Help with one small demonstration

[pocaracas]

Now in LaTeX hope it's ok (the preview sucks):

1. Homework Statement

given the integral

I_n(r,z)= \int_z^r \frac{T_n(\frac{p}{z})T_n(\frac{p}{r})}{p \sqrt{r^2-p^2} \sqrt{p^2-z^2}} dp

where T_n(x) is the chebyshev polynomial of the first kind:
T_n(x) = 2 x T_{n-1}(x) - T_{n-2}(x)
T_0(x)=1
T_1(x)=x

Important detail -> 0 < z < r < 1

prove that:
I_{n+1} = I_{n-1}
and
I_0 = I_1 = \frac{\pi}{2}3. The Attempt at a Solution

I_0 = I_1 = \frac{\pi}{2} is relatively simple. I just changed variables y= p^2 and let Mathematica do the rest.

The other proof if giving me a hard time.
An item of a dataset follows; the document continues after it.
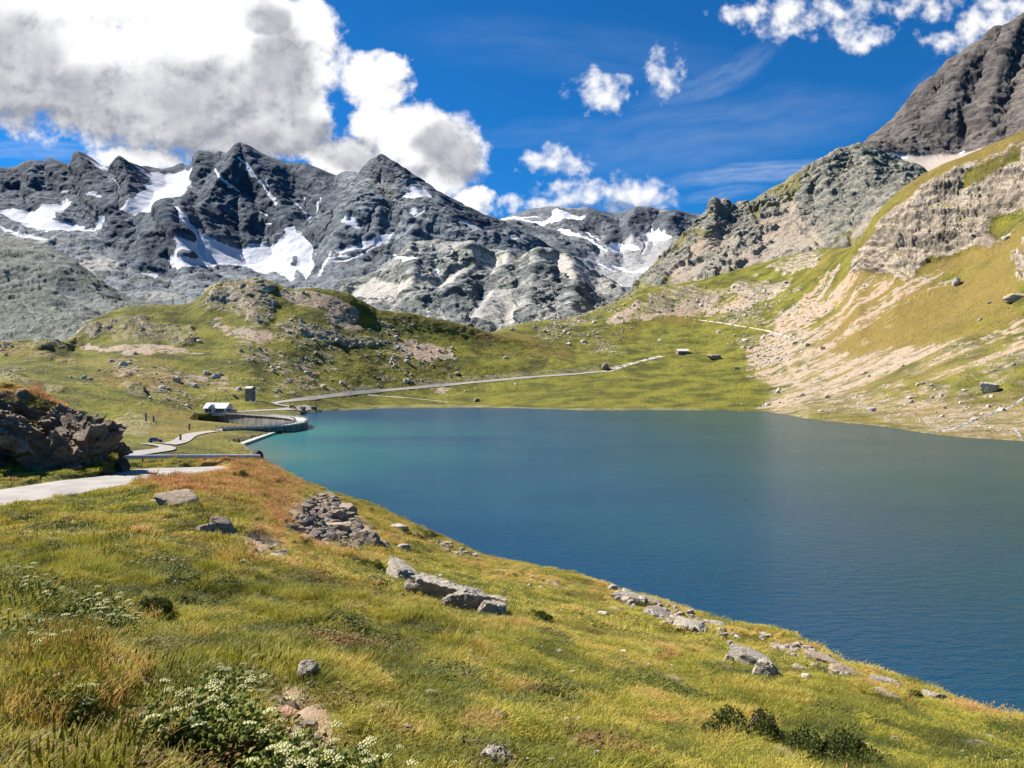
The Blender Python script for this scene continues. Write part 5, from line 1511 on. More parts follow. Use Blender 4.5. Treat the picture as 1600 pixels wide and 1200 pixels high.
# rubble patch of broken slabs and gravel on the near slope
def scatter_near():
    r = np.random.default_rng(5)
    D, F = ICO[1]
    F = np.array(F)
    Vs, Fs, k = [], [], 0
    zones = [([(500, 775), (535, 785), (560, 820), (590, 852), (560, 862), (500, 855), (450, 830), (440, 805), (480, 800), (475, 782)], 520, 5, 22),
             ([(372, 850), (430, 842), (455, 868), (400, 874)], 60, 3, 12), ([(395, 1130), (440, 1105), (500, 1140), (520, 1196), (450, 1200)], 70, 5, 18), ([(150, 1022), (185, 1015), (255, 1065), (240, 1080), (175, 1070)], 60, 4, 15),
             ([(640, 832), (700, 850), (760, 878), (700, 868)], 90, 4, 14), ([(940, 914), (1080, 960), (1140, 982), (1160, 1000), (1060, 985), (980, 950)], 190, 4, 18), ([(1180, 985), (1250, 1010), (1340, 1054), (1310, 1062), (1190, 1010)], 150, 4, 18), ([(600, 890), (800, 930), (790, 965), (640, 930)], 40, 3, 10)]
    Vp_, Fp_, kp = [], [], 0
    for zi, (poly, n, a, b_) in enumerate(zones):
        pu, pv = np.array(poly).T
        c = 0
        while c < n:
            u, v = r.uniform(pu.min(), pu.max()), r.uniform(pv.min(), pv.max())
            if not pip(poly, np.array([u]), np.array([v]))[0]:
                continue
            c += 1
            loc, nor = hit(near, u, v)
            if loc is None:
                continue
            s = loc.y / FPX * (a * (b_ / a) ** (r.random() ** 2.2))
            Q = D * r.uniform(0.65, 1.15, len(D))[:, None] * np.array([s * 0.62, s * 0.45, s * r.uniform(0.16, 0.5)])
            A = np.array(Matrix.Rotation(r.uniform(0, 6.28), 3, 'Z') @ Matrix.Rotation(r.normal(0, 0.35), 3, 'X'))
            if zi > 3:
                Vp_.append(Q @ A.T + np.array(loc) + (0, 0, s * 0.14 + 0.05))
                Fp_.append(F + kp)
                kp += len(D)
                continue
            Vs.append(Q @ A.T + np.array(loc) + (0, 0, s * 0.14))
            Fs.append(F + k)
            k += len(D)
    protos = []
    for k in range(6):
        Vp, Fp = rock_verts(900 + k, 2, 8, 0.08)
        protos.append(raw_mesh('stone', Vp * 0.5, Fp, M_STONE if k % 3 else M_TAN))
    c = 0
    while c < 150:
        u, v = r.uniform(-40, 1640), 1200 - 400 * r.random() ** 1.3
        if perlin(np.array([[u / 130.0, v / 70.0, 4.5]]))[0] < 0.02:
            continue
        loc, nor = hit(near, u, v)
        if loc is None or loc.z < 6:
            continue
        c += 1
        s = loc.y / FPX * 5.0 * (3.4 ** (r.random() ** 2.2))
        o = bpy.data.objects.new('stone', protos[c % 6])
        COL.objects.link(o)
        o.location = loc + Vector((0, 0, s * 0.05 + 0.04))
        o.scale = (s * 1.1, s * 0.8, s * r.uniform(0.35, 0.65))
        o.rotation_euler = (r.uniform(-.3, .3), r.uniform(0, .5), r.uniform(0, 6.28))
        tag(o, 'pebble sized stone half hidden in the turf of the near slope', 'stone', 'small stones in the near turf')
    tag(fast_mesh('shore_stones', np.concatenate(Vp_), np.concatenate(Fp_), M_PALE), kind='stuff')
    o = fast_mesh('rubble', np.concatenate(Vs), np.concatenate(Fs), M_DARK)
    tag(o, kind='stuff')


scatter_near()


# ================================================================== roads
def ribbon(name, pts, width, mat, o, lift=0.28, step=3.0, thick=0.5):
    P = dens_path(pts, 3.0)
    W = []
    for (u, v) in P:
        loc, _ = hit(o, u, v)
        if loc is not None:
            W.append((loc.x, loc.y, loc.z))
    W = dens_path(W, step)
    T = np.gradient(W[:, :2], axis=0)
    T /= np.linalg.norm(T, axis=1)[:, None] + 1e-9
    V, F, n = [], [], 5
    off = np.linspace(-width / 2, width / 2, n)
    Z = np.array([[drop(o, x + ty * q, y - tx * q) or 0.0 for q in off] for (x, y, _), (tx, ty) in zip(W, T)])
    Z = np.maximum(Z, 0.2)
    for _ in range(4):
        Z[1:-1] = (Z[:-2] + 2 * Z[1:-1] + Z[2:]) / 4
        Z[:, 1:-1] = (Z[:, :-2] + Z[:, 2:]) / 2
    for i in range(len(W)):
        for k, q in enumerate(off):
            V.append((W[i, 0] + T[i, 1] * q, W[i, 1] - T[i, 0] * q, Z[i, k] + lift))
    for i in range(len(W) - 1):
        for k in range(n - 1):
            a = i * n + k
            F.append((a, a + 1, a + 1 + n, a + n))
    me = raw_mesh(name, V, F, mat)
    return tag(link(name, me), kind='structure')


ribbon('road', [(150, 720), (192, 713.5), (228, 707), (258, 703.5), (268, 700.5), (258, 697.5), (240, 695.5), (226, 694)], 4.6, M_ROADG, mid)
ribbon('road', [(262, 695), (280, 692), (288, 687), (292, 682), (306, 678), (340, 673.5), (385, 670.8), (412, 669.6)], 5.0, M_ROADG, mid)
ribbon('road', [(345, 646), (400, 642.3), (440, 640), (470, 638), (486, 636.5)], 6.0, M_ROADG, mid)
ribbon('road', [(462, 637), (440, 634), (424, 630.5), (440, 628), (500, 621), (560, 613.5), (640, 606.8), (720, 599.5), (780, 594), (840, 588.5), (900, 584.5), (948, 580)], 4.2, M_ROADG, mid)
ribbon('road', [(946, 580.5), (966, 574), (985, 568.5), (1010, 562), (1034, 556.5)], 6.5, M_CONCL, mid, lift=0.15)
ribbon('path', [(1085, 499), (1130, 505), (1160, 510), (1200, 517), (1235, 528)], 2.2, M_TROOF, mid, lift=0.1)
ribbon('path', [(575, 617), (640, 622), (700, 628)], 1.4, M_TROOF, mid, lift=0.1)


def near_road():
    us = np.arange(-700, 380, 6.0)
    a = np.array(ROAD_NEAR + [(372, 738, 62.5)], float)
    b_ = np.array(ROAD_FAR + [(372, 727.5, 70)], float)
    V, F = [], []
    prof = 6
    for i, u in enumerate(us):
        va, ya = np.interp(u, a[:, 0], a[:, 1]), math.exp(np.interp(u, a[:, 0], np.log(a[:, 2])))
        vb, yb = np.interp(u, b_[:, 0], b_[:, 1]), math.exp(np.interp(u, b_[:, 0], np.log(b_[:, 2])))
        pa, pb = P3(u, va, ya), P3(u, vb, yb)
        for k in range(prof + 1):
            t = k / prof
            q = pa.lerp(pb, t)
            q.z += 0.10 - 0.10 * (2 * t - 1) ** 4
            V.append(q)
    n = prof + 1
    for i in range(len(us) - 1):
        for k in range(prof):
            F.append((i * n + k, (i + 1) * n + k, (i + 1) * n + k + 1, i * n + k + 1))
    tag(link('road', raw_mesh('road', V, F, M_ROADG, True)), kind='structure')


near_road()


# guardrail on the outside of the bend
def guardrail():
    p0, p1 = P3(186, 726.5, 67.5), P3(406, 724.5, 71.5)
    root = empty('guardrail', p0)
    tag(root, 'long galvanised guardrail with steel posts along the outside of the road bend', 'guardrail')
    d = p1 - p0
    n = 24
    path = [(d.x * t, d.y * t + 0.5 * math.sin(math.pi * t), d.z * t) for t in np.linspace(0, 1, n)]
    prof = [(0.0, 0.46), (0.09, 0.51), (0.09, 0.56), (0.0, 0.63), (0.0, 0.66), (0.09, 0.73), (0.09, 0.78), (0.0, 0.84), (-0.03, 0.84), (-0.03, 0.46)]
    V, F = sweep(path, prof)
    link('beam', raw_mesh('beam', V, F, M_GALV), root)
    for t in (0.02, 0.15, 0.37, 0.58, 0.80, 0.985):
        q = Vector((d.x * t, d.y * t + 0.5 * math.sin(math.pi * t) + 0.07, d.z * t))
        Geo().box(q.x - 0.06, q.x + 0.06, q.y - 0.05, q.y + 0.05, q.z - 0.6, q.z + 0.76).build('post', M_POST, root)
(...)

Substituting the T_n(x) = 2 x T_{n-1}(x)- T_{n-2}(x), I got:

I_{n+1}(r,z) = \int_z^r \frac{4p T_n(\frac{p}{z}) T_n(\frac{p}{r})} {\sqrt{r^2-p^2} \sqrt{p^2-z^2}} dp -

- \int_z^r \frac{2r T_n(\frac{p}{z})T_{n-1}(\frac{p}{r})}{\sqrt{r^2-p^2} \sqrt{p^2-z^2}} dp -

- \int_z^r\frac{2z T_{n-1}(\frac{p}{z}) T_n(\frac{p}{r})}{\sqrt{r^2-p^2} \sqrt{p^2-z^2}} dp + I_{n-1}(r,z)

Now, the remainder integrals should be zero, but I can't figure out how to get there.
If it helps, I've found this relation:
xT_n(x) = \frac{1}{2}(T_{n+1}(x) + T_{n-1}(x))

Any help will be very welcome!

 

[Defennder]

This is extremely hard to read. Could you write in Latex?

 

[pocaracas]

This is extremely hard to read. Could you write in Latex?

I could, but I need to know how to add latex code here.

 

[Pomico]

There is a \sum symbol in the tool bar above the reply box. Click on this and a latex reference should appear :)

 

[pocaracas]

I just noticed that T_n(x) = 2 x T_{n-1}(x) - T_{n-2}(x) is just the same as
xT_n(x) = \frac{1}{2}(T_{n+1}(x) + T_{n-1}(x))

:(

 

[pocaracas]

There is a \sum symbol in the tool bar above the reply box. Click on this and a latex reference should appear :)

thanks man!

 

[pocaracas]

no ideas? :(